The Caribou transport had come down in the Kudjeru Gap after poor weather forced the crew to retrace their route back through the gap, The aircraft’s starboard wing had hit treetops on a ridgeline, bringing down the plane.
The Caribou’s crew included Flight Lieutenant Graham Thomas, Pilot Officer Gregory Ebsary and Corporal Gary Power. Captain Robert Loftus, a ground liaison officer with the Australian Army, was also killed in the accident.
I remember seeing the injured boys on Moresby airstrip when I went south on leave some days later.
That was the end of the Army cadet scheme in Papua New Guinea.
Hi Daniel - I think Wau airstrip had a nine degree inclination. It certainly had some amazing history.
During World War II, the Japanese fought their way half way up the strip and Australian troops were being flown in over their heads by DC3's. Having landed, the troops disembarked and went straight into action. The wounded were evacuated by the same aircraft.
The local branch of the then Bank of NSW had the original steel vault out the back that had gaping holes in it from the cannon fire of Japanese fighters.
Ordinance from the war was everywhere and children constantly found bullets and cartridges whilst playing around their houses.

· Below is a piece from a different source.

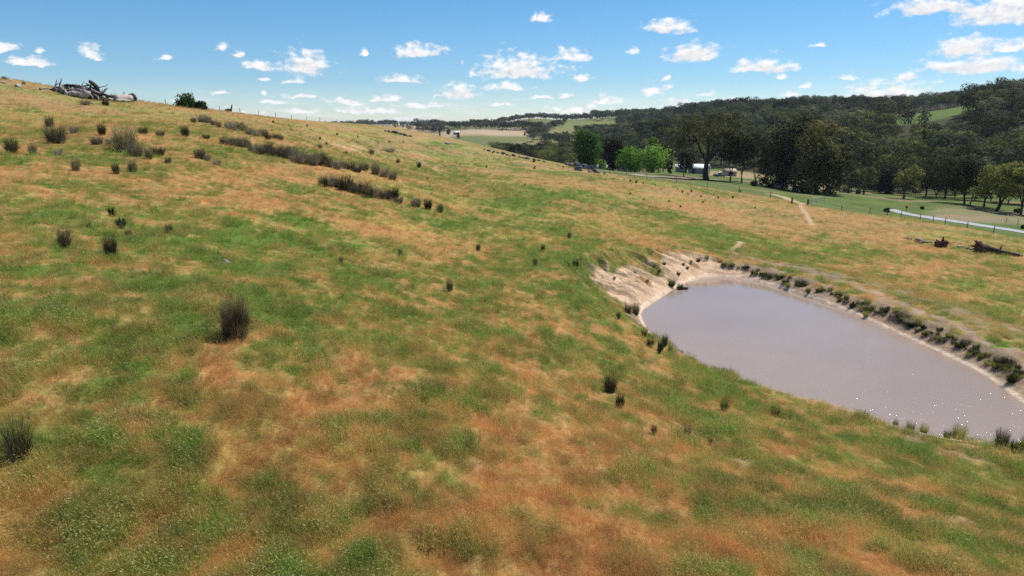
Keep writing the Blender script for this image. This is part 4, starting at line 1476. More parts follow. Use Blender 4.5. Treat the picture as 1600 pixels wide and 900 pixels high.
# hero trees in the valley: foot pixel, top pixel row, width px
HERO = [
    # px, py, top, w, kind, leaf, bark, label, distance (None = where the ray meets the ground)
    (1104, 281, 175, 108, 'gum', 'gum_dark', 'bark_dark', "tall open gum with a forked trunk standing in front of the white farm shed", None, dict(low=.36, clumps=22, forks=4, trunk_r=.8, per=210, leaf=.5, cr=.125, seed=3, asym=-.1, top_bias=.3)),
    (1141, 284, 200, 42, 'gum', 'gum_dark', 'bark_dark', "narrow gum just right of the tall forked one", None, dict(low=.20, clumps=13, forks=2, trunk_r=.24, per=200, leaf=.5, cr=.22, seed=5)),
    (1158, 286, 204, 46, 'gum', 'gum_dark', 'bark_dark', "dark gum in the middle of the row with several slim bare stems", None, dict(low=.20, clumps=15, forks=3, trunk_r=.22, per=200, leaf=.5, cr=.22, seed=6)),
    (1180, 286, 212, 44, 'gum', 'gum_dark', 'bark_dark', "shorter dark gum filling the gap before the biggest gum clump", None, dict(low=.10, clumps=15, forks=3, trunk_r=.22, per=190, leaf=.5, cr=.24, seed=7)),
    (1214, 292, 206, 62, 'round', 'gum_dark', 'bark_dark', "left gum of the biggest dark clump by the track gate", None, dict(low=-.08, per=3200, leaf=.55, trunk_r=.45, lumps=26, seed=8, skirt=.8)),
    (1241, 298, 182, 86, 'round', 'gum_dark', 'bark_dark', "tallest broad domed gum of the biggest dark clump", None, dict(low=-.10, per=5800, leaf=.58, trunk_r=.6, lumps=38, seed=9, skirt=.8)),
    (1275, 302, 192, 82, 'round', 'gum_dark', 'bark_dark', "rounded gum in the right half of the biggest dark clump", None, dict(low=-.10, per=5200, leaf=.58, trunk_r=.55, lumps=36, seed=10, skirt=.8)),
    (1296, 304, 226, 54, 'gum', 'gum_dark', 'bark_dark', "lower gum at the right edge of the biggest dark clump", None, dict(low=.10, clumps=15, forks=3, trunk_r=.4, per=210, leaf=.5, cr=.23, seed=12)),
    (916, 262, 206, 50, 'round', 'green_leaf', 'bark', "big single bright green domed tree behind the boulder heap", 228, dict(low=.03, per=4200, leaf=.62, trunk_r=.4, lumps=34, seed=14)),
    (959, 268, 220, 50, 'round', 'dark_leaf', 'bark_dark', "dark rounded tree between two green ones beside the farmhouse", 236, dict(low=.06, per=2600, leaf=.6, trunk_r=.35, lumps=24, seed=15)),
    (992, 266, 211, 54, 'round', 'silver_leaf', 'bark', "pale silvery green tree behind the row of green ones", 262, dict(low=.1, per=2300, leaf=.6, trunk_r=.35, lumps=22, seed=16)),
    (1013, 266, 215, 28, 'round', 'green_leaf', 'bark', "tall green tree behind the brightest one", 268, dict(low=.1, per=2000, leaf=.6, trunk_r=.35, lumps=20, seed=17)),
    (985, 268, 235, 54, 'round', 'green_leaf', 'bark', "mid green low tree left of the brightest yellow green one", 226, dict(low=.14, per=2600, leaf=.5, trunk_r=.3, lumps=22, seed=18)),
    (1019, 271, 234, 50, 'round', 'bright_leaf', 'bark', "brightest yellow green tree in the row along the drive", 222, dict(low=.16, per=2700, leaf=.5, trunk_r=.3, lumps=22, seed=19, drape=.25)),
    (1046, 273, 251, 15, 'round', 'green_leaf', 'bark', "small dark green tree at the right end of the drive row", 216, dict(low=.08, per=900, leaf=.42, trunk_r=.15, lumps=12, seed=20)),
    (941, 262, 251, 20, 'round', 'green_leaf', 'bark', "low green shrub beside the single domed tree", 230, dict(low=.0, per=700, leaf=.5, trunk_r=.12, lumps=10, seed=21)),
    (1072, 274, 238, 34, 'round', 'dark_leaf', 'bark_dark', "dark tree overhanging the left end of the white shed", 246, dict(low=.14, per=1900, leaf=.55, trunk_r=.3, lumps=18, seed=22)),
    (1036, 270, 222, 30, 'round', 'gum_dark', 'bark_dark', "olive tree rising behind the small tree of the drive row", 280, dict(low=.12, per=1500, leaf=.6, trunk_r=.3, lumps=16, seed=23)),
    (1384, 303, 267, 40, 'round', 'pine_leaf', 'bark_dark', "dense dark cypress like bush alone on the far grass", None, dict(low=.0, per=2600, leaf=.5, trunk_r=.3, lumps=22, seed=24, cone=.3)),
    (1350, 297, 262, 34, 'gum', 'gum_olive', 'bark', "olive gum with pale stems left of the dark cypress like bush", 200, dict(low=.3, clumps=9, forks=3, trunk_r=.3, per=150, leaf=.45, cr=.24, seed=25)),
    (1326, 296, 254, 38, 'gum', 'gum_hill', 'bark', "loose gum right behind the biggest dark clump", 205, dict(low=.28, clumps=10, forks=3, trunk_r=.32, per=150, leaf=.45, cr=.22, seed=26)),
    (1413, 304, 262, 36, 'gum', 'gum_olive', 'bark', "loose yellow topped gum right of the dark cypress like bush", 190, dict(low=.3, clumps=9, forks=3, trunk_r=.3, per=150, leaf=.42, cr=.23, seed=27)),
    (1446, 307, 247, 66, 'gum', 'gum_olive', 'bark_dark', "umbrella shaped gum first in the row behind the pale paddock", None, dict(low=.24, clumps=16, forks=3, trunk_r=0.26, per=230, leaf=.42, cr=.19, seed=28, top_bias=.2, flat=.5)),
    (1476, 311, 243, 76, 'gum', 'gum_olive', 'bark_dark', "widest yellow topped gum of the row behind the pale paddock", None, dict(low=.24, clumps=18, forks=3, trunk_r=0.29, per=230, leaf=.42, cr=.19, seed=29, top_bias=.2, flat=.5)),
    (1507, 315, 250, 70, 'gum', 'gum_olive', 'bark_dark', "gum left of the utility pole behind the pale paddock", 172, dict(low=.24, clumps=16, forks=3, trunk_r=0.25, per=230, leaf=.42, cr=.19, seed=30, top_bias=.2, flat=.5)),
    (1538, 318, 254, 68, 'gum', 'gum_olive', 'bark_dark', "gum just right of the utility pole", 168, dict(low=.24, clumps=15, forks=3, trunk_r=0.25, per=230, leaf=.42, cr=.19, seed=31, top_bias=.2, flat=.5)),
    (1556, 330, 257, 74, 'gum', 'gum_olive', 'bark_dark', "gum with a thick dark leaning trunk nearest the road", None, dict(low=.24, clumps=17, forks=3, trunk_r=0.38, per=230, leaf=.42, cr=.19, seed=32, lean=.42, top_bias=.2, flat=.55)),
    (1597, 326, 256, 64, 'gum', 'gum_olive', 'bark_dark', "gum cut by the right edge behind the leaning one", 150, dict(low=.24, clumps=15, forks=3, trunk_r=0.24, per=230, leaf=.42, cr=.19, seed=33, top_bias=.2, flat=.5)),
]
for px, py, top, w, kind, leaf, bark, lab, Y, kw in HERO:
    if Y is None:
        q = spot(px, py)
    else:
        q = at(px, py, Y); q[2] = hz(q[0], q[1]) - .1
    # the crown top is fixed by the picture, the height follows from where the foot stands
    ztop = CAMZ - (q[1] * (SP + (top - 450) / F * CP)) / (CP - (top - 450) / F * SP)
    h = max(ztop - q[2], 1.5)
    wm_ = size_m(q, w)
    kw = dict(kw); seed = kw.pop('seed')
    sh = gum_shape(seed, h, wm_, **kw) if kind == 'gum' else round_shape(seed, h, wm_, **kw)
    nm = "gum_tree" if kind == 'gum' or leaf.startswith('gum') else ("shrub" if "shrub" in lab else "leafy_tree")
    make_tree(nm, q, sh, bark, leaf, lab, "shrub" if "shrub" in lab else "tree", rz=0)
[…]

Not long before I was posted to Wau, a pilot of a DC3 forgot to put his handbrake on properly and the aircraft, minus the pilot, rolled down the strip and crashed into a house across the road at the end of the strip.
When you visited Wau, was the sign on the road and the lower end of the strip still there warning 'Landing aircraft have right of way'? Apparently some drivers were so intent on the road rules they forgot the obvious.
Apropos your feeling, in 1972 a Cessna 206 from MacAir was taking a group of ladies to Lae to do some shopping although there were storms around Lae and Nadzab.
Revving up at the top of the strip, the pilot jokingly turned to the apprehensive group and casually said: "By the way, are you all familiar with the safety features of this aircraft?"
"Noooo..." was the tremulous response.
"That's good," he said, ''Cos there aren't any" and pulled on the throttle.
Onlookers apparently heard the screams all the way down the strip as the plane took off.
Posted by: Paul Oates | 13 January 2019 at 11:14 AM
Thanks for this story Paul. I heard about the crash when I grade 7 at St Paul's Lutheran High School in Wapenamanda.
I landed on both the Wau and Bulolo airstrips on a light aircraft sometime in the late 70s.
I thought the Wau strip was a little steep. As we took off, I stepped on the floor board as if to apply the brake on a speeding car.
Soon, the fear was gone as we levelled off and flew towards Lae airport down the flat Markham Valley.